Seit Inkrafttreten des Vertrags von Lissabon gibt es mit Artikel 50 des EU-Vertrags erstmals eine Rechtsgrundlage für den Austritt — und somit klare Scheidungsregeln, wie wir sie auch für die Loslösung einer Region von einem Staat im Rahmen der EU fordern:
(1) Jeder Mitgliedstaat kann im Einklang mit seinen verfassungsrechtlichen Vorschriften beschließen, aus der Union auszutreten.
(2) Ein Mitgliedstaat, der auszutreten beschließt, teilt dem Europäischen Rat seine Absicht mit. Auf der Grundlage der Leitlinien des Europäischen Rates handelt die Union mit diesem Staat ein Abkommen über die Einzelheiten des Austritts aus und schließt das Abkommen, wobei der Rahmen für die künftigen Beziehungen dieses Staates zur Union berücksichtigt wird. Das Abkommen wird nach Artikel 218 Absatz 3 des Vertrags über die Arbeitsweise der Europäischen Union ausgehandelt. Es wird vom Rat im Namen der Union geschlossen; der Rat beschließt mit qualifizierter Mehrheit nach Zustimmung des Europäischen Parlaments.
(3) Die Verträge finden auf den betroffenen Staat ab dem Tag des Inkrafttretens des Austrittsabkommens oder andernfalls zwei Jahre nach der in Absatz 2 genannten Mitteilung keine Anwendung mehr, es sei denn, der Europäische Rat beschließt im Einvernehmen mit dem betroffenen Mitgliedstaat einstimmig, diese Frist zu verlängern.
(4) Für die Zwecke der Absätze 2 und 3 nimmt das Mitglied des Europäischen Rates und des Rates, das den austretenden Mitgliedstaat vertritt, weder an den diesen Mitgliedstaat betreffenden Beratungen noch an der entsprechenden Beschlussfassung des Europäischen Rates oder des Rates teil.
Die qualifizierte Mehrheit bestimmt sich nach Artikel 238 Absatz 3 Buchstabe b des Vertrags über die Arbeitsweise der Europäischen Union.

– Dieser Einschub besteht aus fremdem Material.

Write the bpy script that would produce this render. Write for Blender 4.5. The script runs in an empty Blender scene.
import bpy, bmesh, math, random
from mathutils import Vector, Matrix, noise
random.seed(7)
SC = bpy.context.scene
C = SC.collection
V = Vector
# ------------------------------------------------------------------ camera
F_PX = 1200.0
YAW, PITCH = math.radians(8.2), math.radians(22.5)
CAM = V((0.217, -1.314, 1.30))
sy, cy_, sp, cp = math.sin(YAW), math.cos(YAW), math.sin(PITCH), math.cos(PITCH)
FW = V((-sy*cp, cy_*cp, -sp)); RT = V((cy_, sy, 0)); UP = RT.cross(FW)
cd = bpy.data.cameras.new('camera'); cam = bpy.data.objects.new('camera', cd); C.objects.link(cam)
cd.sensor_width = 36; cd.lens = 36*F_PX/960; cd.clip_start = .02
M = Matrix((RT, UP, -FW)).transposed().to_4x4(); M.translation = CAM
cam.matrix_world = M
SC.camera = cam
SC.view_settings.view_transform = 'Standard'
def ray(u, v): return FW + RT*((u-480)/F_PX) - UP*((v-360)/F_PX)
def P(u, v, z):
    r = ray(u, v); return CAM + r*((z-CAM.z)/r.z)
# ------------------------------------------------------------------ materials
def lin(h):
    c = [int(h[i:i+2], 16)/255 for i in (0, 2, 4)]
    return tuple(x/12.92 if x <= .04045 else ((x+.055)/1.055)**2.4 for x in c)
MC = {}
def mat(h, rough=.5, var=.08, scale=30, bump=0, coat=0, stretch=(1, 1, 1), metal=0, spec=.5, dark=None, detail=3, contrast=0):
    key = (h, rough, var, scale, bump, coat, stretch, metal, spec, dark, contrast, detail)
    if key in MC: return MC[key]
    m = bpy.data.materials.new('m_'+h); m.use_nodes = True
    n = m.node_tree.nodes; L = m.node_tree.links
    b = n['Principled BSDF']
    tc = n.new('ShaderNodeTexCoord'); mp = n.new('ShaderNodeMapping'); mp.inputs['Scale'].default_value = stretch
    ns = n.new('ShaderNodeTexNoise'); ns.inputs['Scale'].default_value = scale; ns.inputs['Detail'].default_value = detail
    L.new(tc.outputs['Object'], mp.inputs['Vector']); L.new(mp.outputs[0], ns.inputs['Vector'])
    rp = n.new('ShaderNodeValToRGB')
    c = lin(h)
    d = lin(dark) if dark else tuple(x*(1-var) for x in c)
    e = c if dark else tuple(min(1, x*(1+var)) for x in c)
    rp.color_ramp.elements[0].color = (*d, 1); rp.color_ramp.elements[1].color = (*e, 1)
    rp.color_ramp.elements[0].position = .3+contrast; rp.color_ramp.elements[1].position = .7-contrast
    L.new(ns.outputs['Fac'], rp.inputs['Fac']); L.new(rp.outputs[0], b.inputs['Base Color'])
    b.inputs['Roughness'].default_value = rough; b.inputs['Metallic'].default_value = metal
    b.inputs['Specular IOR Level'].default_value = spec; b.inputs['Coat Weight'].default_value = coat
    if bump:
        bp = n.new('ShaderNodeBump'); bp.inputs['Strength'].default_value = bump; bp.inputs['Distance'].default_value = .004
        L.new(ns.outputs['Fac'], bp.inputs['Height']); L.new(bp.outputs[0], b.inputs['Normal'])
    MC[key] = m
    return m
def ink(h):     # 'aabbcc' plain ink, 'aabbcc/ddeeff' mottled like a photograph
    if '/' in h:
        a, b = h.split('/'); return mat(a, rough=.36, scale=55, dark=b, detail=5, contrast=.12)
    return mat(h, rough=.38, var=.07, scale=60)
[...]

(5) Ein Staat, der aus der Union ausgetreten ist und erneut Mitglied werden möchte, muss dies nach dem Verfahren des Artikels 49 beantragen.
Der EU-Vertrag sieht für eine etwaige Abstimmung über den EU-Austritt keine qualifizierte Mehrheit vor. Und wie schon beim Referendum über die Abspaltung Schottlands vom Vereinigten Königreich hat auch Westminster für den Brexit keine besonderen Mehrheitsklauseln vorgeschrieben. Eine einfache Mehrheit von 50%+1 der Abstimmenden reicht, um die »Sezession« zu vollziehen.
Klar ist auch, dass die Abstimmung nicht in allen Mitgliedsstaaten der EU stattfinden wird, sondern nur im Abspaltungswilligen Land — in diesem Fall das Vereinigte Königreich.
Keine Klarheit herrscht indes — weil diesbezügliche Scheidungsregeln fehlen — über die Bedingungen eines allfälligen EU-Verbleibs oder -Wiedereintritts von Schottland, dessen Bevölkerung laut derzeitigen Erkenntnissen einen Austritt aus der Union großmehrheitlich ablehnt.